After seeing her in America, America (1963). Joseph STEFANO, then producing a new series called The Outer Limits, was inspired to have a script written especially for her, the oddly titled "ZZZZZ." Portraying a queen bee transformed by bee scientists into a human woman to execute the sort of poorly defined, illogical and dreamlike plan that characterized the series—here, to seduce and mate with a human entomologist in order to breed a hybrid superrace—Frank first of all commands attention as perhaps the most alluring woman to ever appear in a science fiction film, always photographed in appealing soft focus and sporting a hairdo that seductively keeps covering her large, doelike eyes. And if nothing else, providing eye candy for adolescent nerds who cannot aspire to such conquests in real life has always been a key item on the agenda of the science fiction film.

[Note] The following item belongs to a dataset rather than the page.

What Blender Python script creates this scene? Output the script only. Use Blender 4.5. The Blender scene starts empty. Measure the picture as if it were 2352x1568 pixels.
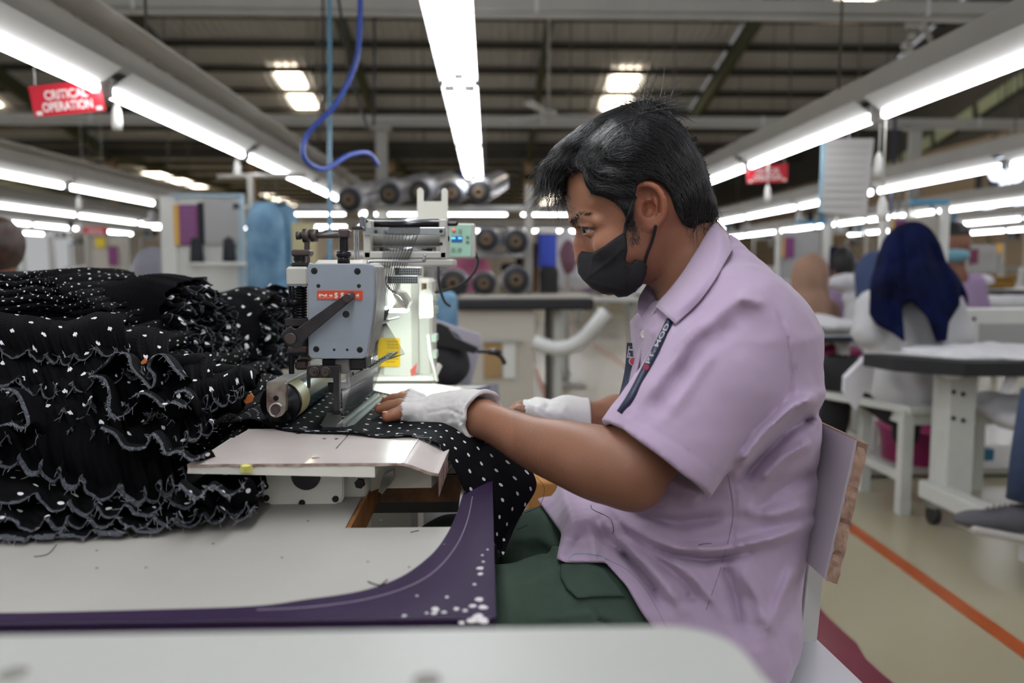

Yet her performance is as remarkable as her appearance. True, one might complain that it is simply the work of an inept actress, an assemblage of lines improperly intoned, inappropriate smiles and gestures, and a constant aura of awkwardness and discomfort. However, one must consider the situation: here is a bee pretending to be human, armed only with the knowledge that could be garnered by observations of the species from an insect's perspective; would you really expect her to give a good performance as a human being? Further, despite her deceitfulness and wanton cruelty toward the entomologist's wife, the fact that Frank is so visibly ill at ease impels audiences to sympathize with this stranger in a strange land, utterly unable to understand the people around her and their outrage regarding her behavior. Frank has complained that she felt neglected by veteran director John BRAHM, but perhaps he shrewdly realized that her doing everything wrong would be spectacularly right in this peculiar instance. Observing Frank in this episode, then, provokes a vexingly complex question: how, exactly, should one define a good performance as an alien? David BOWIE in The Man Who Fell to Earth (1976) offers some food for thought on this issue; so does Joanna Frank in "ZZZZZ." And at this moment, I can't think of another film to recommend.

Still, lasting success in Hollywood requires determination and supreme self-confidence, and if her role in The Outer Limits is any guide, Frank must have lacked those attributes, explaining why the next two decades of her career involved only some scattered roles in minor films and television episodes, include a small part in the television movie that was also the pilot for the short-lived high-tech spy series Search (1972-1973). But there is another way to succeed in show business, which is to be well-connected, and it just so happened that Frank's younger brother was an increasingly prominent writer-producer named Stephen Boccho, and that in 1978 she married an actor named Alan Rachins. Thus, after a few film roles in the 1980s while she focused on raising a son, Frank was finally able to achieve some wider visibility with a recurring role in her brother's and husband's television series L.A. Law (1993-1994). To science fiction fans, however, Joanna Frank will always be the one, and only, Bee Girl.